Two Holocaust survivors after liberation, Bergen-Belsen, Germany, April 1945- Yad Vashem Photo Archive 181/69
Yet one nation did not take part in the general euphoria – the Jewish people. For them, victory had come too late. The day of liberation, the one for which Jews had longed throughout the years of the Holocaust, was for the most part a day of crisis and emptiness, a feeling of overwhelming loneliness as the sheer scale of the destruction was grasped, on both a personal and communal level.

As Isaac Herzog, the President of the State of Israel said, “Gathering to publicly speak out the names of those individuals – those whole worlds – that the Nazi monster brutally sought to erase, offers a symbolic recovery of the dignity of its victims, but it is a recovery, also of humanity, for the victims, for the perpetrators and for the human race.”
Dani Dayan, the Chairman of Yad Vashem, commented, “From its inception, Yad Vashem has been dedicated to the sacred mission of collecting the names of the victims of the Shoah.
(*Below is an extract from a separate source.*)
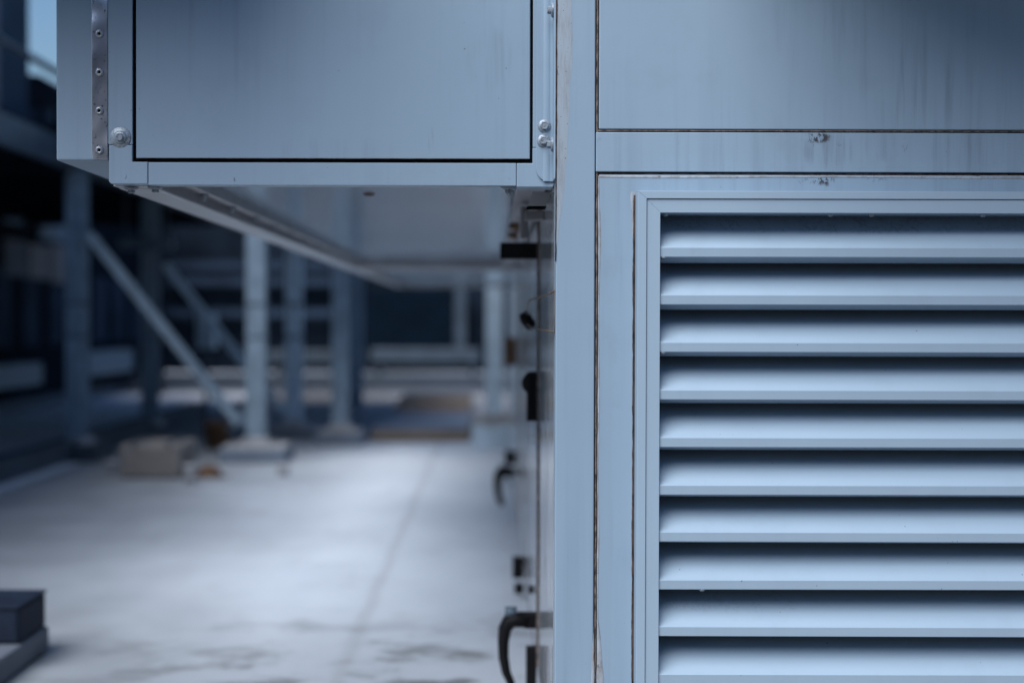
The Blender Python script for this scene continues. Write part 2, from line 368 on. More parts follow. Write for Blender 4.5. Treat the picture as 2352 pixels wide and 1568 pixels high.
# ---- louver
YF = -.040; kf = K(YF)
def fx(u): return X(u, kf)
def fz(v): return Z(v, kf)
lou = B()
U0, U1, V0, V1 = 1464, 2640, 438, 1930
def mitre(bm, a, b, c, d_, yf, yb, bev):
    # ring between outer rect (a) and inner rect (b): four mitred bars
    (ou0, ou1, ov0, ov1), (iu0, iu1, iv0, iv1) = a, b
    o_ = [(fx(ou0), fz(ov0)), (fx(ou1), fz(ov0)), (fx(ou1), fz(ov1)), (fx(ou0), fz(ov1))]
    i_ = [(fx(iu0), fz(iv0)), (fx(iu1), fz(iv0)), (fx(iu1), fz(iv1)), (fx(iu0), fz(iv1))]
    for q in range(4):
        r_ = (q + 1) % 4
        prism_xz(bm, [o_[q], o_[r_], i_[r_], i_[q]], yf, yb, bev)
mitre(lou, (U0, U1, V0, V1), (1484.5, U1 - 20, 455.5, V1 - 20), 0, 0, YF, -.001, .0007)
mitre(lou, (1485.3, U1 - 21, 456.6, V1 - 21), (1516, U1 - 52, 487.5, V1 - 52), 0, 0, YF + .0022, -.0008, .0005)
lv = obj('louver', lou, 'paint_louver', unit)
bm = B()   # inner returns of the opening
box(bm, fx(1513.8), fx(U1 - 50), YF + .006, .040, fz(487.6), fz(485.2)); box(bm, fx(1513.5), fx(1515.8), YF + .006, .040, fz(V1 - 50), fz(487.8)); box(bm, fx(U1 - 52), fx(U1 - 50), YF + .006, .040, fz(V1 - 50), fz(487.8))
obj('inner_return', bm, 'paint_louver', lv)
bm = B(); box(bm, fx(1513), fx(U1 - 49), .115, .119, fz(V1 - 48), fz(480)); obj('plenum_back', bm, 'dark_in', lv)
yl = YF + .005; kl = K(yl)
for i in range(13):
    vb = 588.3 + 109.2 * i
    z0 = Z(vb, kl) + random.uniform(-.0003, .0003); h = 20.8 * S * kl; rd, rz = .043, -.008
    prof = [(yl, z0 + h), (yl + .0004, z0 + .0006), (yl + .001, z0 - .0003), (yl + rd, z0 + rz), (yl + rd + .0003, z0 + rz + .0012), (yl + .0022, z0 + .0014), (yl + .0016, z0 + h - .0012), (yl + .1005, z0 + h + .0725), (yl + .0995, z0 + h + .074), (yl + .0006, z0 + h + .0006)]
    bm = B(); prism_yz(bm, prof, fx(1515.9), fx(U1 - 52.2)); bl = obj('louver_blade', bm, 'paint_blade', lv); bl.rotation_euler = (0, R(random.uniform(-.05, .05)), 0)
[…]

To date nearly 5,000,000 names have been recorded in Yad Vashem’s online
Central Database of Shoah Victims’ Names, with over 2,820,000 names registered on Pages of Testimony. These pages serve as symbolic tombstones in memory of those who were murdered.
This year, Yad Vashem marks 70 years since the establishment of the Pages of Testimony campaign. This vast and unique collection gained universal recognition in 2013, when it was included in UNESCO’s
“Memory of the World” programme.
As the bearers of their legacy, we must do everything in our power to perpetuate the memory of the victims of the Shoah. By reciting their names, ages, and places where they were murdered, we preserve their memory, and remind ourselves that each man, woman and child was, and is, an entire world.”